::: Data section

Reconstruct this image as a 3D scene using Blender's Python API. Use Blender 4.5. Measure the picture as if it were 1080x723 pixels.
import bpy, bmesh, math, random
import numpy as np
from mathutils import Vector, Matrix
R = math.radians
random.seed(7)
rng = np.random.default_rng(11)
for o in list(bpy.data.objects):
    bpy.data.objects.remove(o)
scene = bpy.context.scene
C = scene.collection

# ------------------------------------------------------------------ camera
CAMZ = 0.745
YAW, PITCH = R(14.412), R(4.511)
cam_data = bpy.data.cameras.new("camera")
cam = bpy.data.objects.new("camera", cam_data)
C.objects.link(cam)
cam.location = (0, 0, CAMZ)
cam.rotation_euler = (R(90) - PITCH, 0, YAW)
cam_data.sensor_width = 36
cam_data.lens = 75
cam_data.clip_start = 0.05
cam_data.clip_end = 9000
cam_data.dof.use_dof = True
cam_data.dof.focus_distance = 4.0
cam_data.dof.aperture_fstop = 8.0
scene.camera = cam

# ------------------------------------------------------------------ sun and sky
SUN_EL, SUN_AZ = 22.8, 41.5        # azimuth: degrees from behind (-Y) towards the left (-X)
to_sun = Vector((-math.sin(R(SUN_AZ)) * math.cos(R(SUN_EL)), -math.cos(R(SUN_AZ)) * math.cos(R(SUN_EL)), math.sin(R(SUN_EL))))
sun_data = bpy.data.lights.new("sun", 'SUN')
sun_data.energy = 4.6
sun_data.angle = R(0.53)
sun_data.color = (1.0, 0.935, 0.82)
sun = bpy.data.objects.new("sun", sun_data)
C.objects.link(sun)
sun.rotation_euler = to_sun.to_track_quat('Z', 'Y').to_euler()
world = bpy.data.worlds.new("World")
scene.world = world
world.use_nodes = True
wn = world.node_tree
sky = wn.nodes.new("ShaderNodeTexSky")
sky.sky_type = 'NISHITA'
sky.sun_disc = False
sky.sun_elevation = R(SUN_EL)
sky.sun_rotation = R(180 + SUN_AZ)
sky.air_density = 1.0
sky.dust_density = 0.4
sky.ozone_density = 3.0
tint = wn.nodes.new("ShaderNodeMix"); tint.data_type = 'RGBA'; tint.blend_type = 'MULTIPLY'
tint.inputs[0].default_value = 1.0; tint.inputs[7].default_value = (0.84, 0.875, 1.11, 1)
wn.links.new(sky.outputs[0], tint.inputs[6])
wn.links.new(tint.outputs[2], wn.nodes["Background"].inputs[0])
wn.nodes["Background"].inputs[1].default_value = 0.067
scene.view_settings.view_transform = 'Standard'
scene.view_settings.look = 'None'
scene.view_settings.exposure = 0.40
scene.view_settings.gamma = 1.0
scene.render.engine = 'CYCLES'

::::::

## [Short exercise]
Each line above must be reproduced exactly as it stands.

## [Response to the exercise]
Reconstruct this image as a 3D scene using Blender's Python API. Use Blender 4.5. Measure the picture as if it were 1080x723 pixels.
import bpy, bmesh, math, random
import numpy as np
from mathutils import Vector, Matrix
R = math.radians
random.seed(7)
rng = np.random.default_rng(11)
for o in list(bpy.data.objects):
    bpy.data.objects.remove(o)
scene = bpy.context.scene
C = scene.collection

# ------------------------------------------------------------------ camera
CAMZ = 0.745
YAW, PITCH = R(14.412), R(4.511)
cam_data = bpy.data.cameras.new("camera")
cam = bpy.data.objects.new("camera", cam_data)
C.objects.link(cam)
cam.location = (0, 0, CAMZ)
cam.rotation_euler = (R(90) - PITCH, 0, YAW)
cam_data.sensor_width = 36
cam_data.lens = 75
cam_data.clip_start = 0.05
cam_data.clip_end = 9000
cam_data.dof.use_dof = True
cam_data.dof.focus_distance = 4.0
cam_data.dof.aperture_fstop = 8.0
scene.camera = cam

# ------------------------------------------------------------------ sun and sky
SUN_EL, SUN_AZ = 22.8, 41.5        # azimuth: degrees from behind (-Y) towards the left (-X)
to_sun = Vector((-math.sin(R(SUN_AZ)) * math.cos(R(SUN_EL)), -math.cos(R(SUN_AZ)) * math.cos(R(SUN_EL)), math.sin(R(SUN_EL))))
sun_data = bpy.data.lights.new("sun", 'SUN')
sun_data.energy = 4.6
sun_data.angle = R(0.53)
sun_data.color = (1.0, 0.935, 0.82)
sun = bpy.data.objects.new("sun", sun_data)
C.objects.link(sun)
sun.rotation_euler = to_sun.to_track_quat('Z', 'Y').to_euler()
world = bpy.data.worlds.new("World")
scene.world = world
world.use_nodes = True
wn = world.node_tree
sky = wn.nodes.new("ShaderNodeTexSky")
sky.sky_type = 'NISHITA'
sky.sun_disc = False
sky.sun_elevation = R(SUN_EL)
sky.sun_rotation = R(180 + SUN_AZ)
sky.air_density = 1.0
sky.dust_density = 0.4
sky.ozone_density = 3.0
tint = wn.nodes.new("ShaderNodeMix"); tint.data_type = 'RGBA'; tint.blend_type = 'MULTIPLY'
tint.inputs[0].default_value = 1.0; tint.inputs[7].default_value = (0.84, 0.875, 1.11, 1)
wn.links.new(sky.outputs[0], tint.inputs[6])
wn.links.new(tint.outputs[2], wn.nodes["Background"].inputs[0])
wn.nodes["Background"].inputs[1].default_value = 0.067
scene.view_settings.view_transform = 'Standard'
scene.view_settings.look = 'None'
scene.view_settings.exposure = 0.40
scene.view_settings.gamma = 1.0
scene.render.engine = 'CYCLES'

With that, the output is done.